In 1713, eight gold coins of five different designs were dug up in Transylvania, in modern-day Romania, and acquired by a man named Carl Gustav Heraeus. One of them featured a face and the name “Sponsian.” Roman coins bore the faces of the ruler who issued them, even if his reign had been brief. The eight coins were discovered to have come from a larger hoard of gold coins that had been spread around at the time. Four Sponsian coins from that hoard are known to exist today. However, Sponsian’s name doesn’t appear in any ancient texts or sources. Over the years, the coins were written off as fakes—and the emperor was, too.
Pearson decided to look into the story behind this obscure possible emperor as an entertaining digression from the grim book he was writing. “I thought it was an interesting story to research,” he says, “partly because it seemed like there was a slightly puzzling issue explaining how that came to be.”
While doing his early research, Pearson realized that there were no clear photographs of the slightly infamous coins anywhere. “There were some grainy black-and-white published photographs, but nobody had ever had a close look at these coins.” He learned that the Hunterian Museum in Glasgow had one of the Sponsian coins and three others of similar design, depicting Gordian III and Philip (I or II), both of whom were real emperors with brief reigns during the tumultuous third century. So Pearson emailed Jesper Ericsson, the museum’s curator of numismatics, to request a photograph of the Sponsian coin. “We were both quite puzzled by the appearance of it,” he says, “which had indications of being deeply worn and having incrustations on the surface.” Why would a forgery appear to have spent a long time in the ground? Unsure of what it all meant, Pearson and Ericsson assembled a team for a study to get to the bottom of the mystery.
The study, recently published in the journal PLoS, examined the four coins in the Glasgow collection, in addition to two other Roman gold coins of Gordian III and Philip I that are thought to be authentic. The study concluded that the four coins, as appearances suggested, had been buried in soil for a substantial period of time, and were already deeply worn before their interment. This suggests that they had actually been in circulation in antiquity. It seemed possible from the first scientific analysis of a Sponsian coin that he could represent a real, lost Roman emperor.
The third century was a bad time for the vast empire, and it was a period that saw rapid, constant changes in political leadership. Between A.D. 235 and A.D. 284, there were at least 26 claimants to the title of emperor, mostly generals. When the Sponsian coins were first discovered, scholars thought they had identified a new emperor or usurper who had claimed the title in A.D. 249. But then 19th-century French numismatist Henri Cohen dismissed them as “very poor quality modern forgeries.” It didn’t help that no one had ever heard of Sponsian before. The case seemed to have been closed.
Pearson’s study, however, appears to have opened the discussion once again. “There’s been a lot of comments since we published the paper,” Pearson says. Responses have been posted online, he says, but nobody has “contacted me as the corresponding author with any serious critiques of the paper.” Pearson and his team hypothesize that the coins aren’t fake, and that they do indeed point to the existence of an otherwise unknown emperor.

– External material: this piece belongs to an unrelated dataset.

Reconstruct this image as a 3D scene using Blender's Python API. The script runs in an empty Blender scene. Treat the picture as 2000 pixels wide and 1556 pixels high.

Richard Lim, who teaches ancient Roman history at Smith College, says that the name Sponsian had never been on his radar. “There is such a long list of usurpers in the third century,” he says, “that even getting the names of all the emperors who were acknowledged as having actually reigned is a very trying experience.”
Lim found Pearson’s study well presented, particularly in its pushback against previous dismissals of the coins’ authenticity. Most compelling, he says, is the question of why anyone in the 18th century would bother making up an emperor. “Why would anyone do that as opposed to so many other kinds of forgeries that could have been attempted at that time?” he says.
Even so, Lim is cautious about speculating on who Sponsian was, even if he did exist, on the basis of a few coins. The labeling on the coins, “IMP SPONSIANI,” he points out, doesn’t necessarily make him an emperor. “‘IMP’ stands for ‘imperator’ in English, but for the Romans, it meant a successful commander, which is what a victorious general would have been called by his soldiers,” Lim says. There’s not enough on the coins, he suggests, to formally crown Sponsian.
For Pearson, the publication of the study is just the first step. “It’s certainly true that there’s more to be done,” he says. “Ours was the first study of coins that are in Glasgow. There are others.” Pearson hopes to study a coin that is currently in Romania, in a similar condition as the ones in Glasgow. “What we hope to do is try to fingerprint the gold itself to a source,” he says. Pearson and his team hope the discovery will draw a little more attention to this period of crisis in the empire, and what leadership might have meant at the time. “I think it’s a really interesting period,” he says. “Whether our hypothesis turns out to be true or not, we hope it has stimulated debate and discussion about that period.”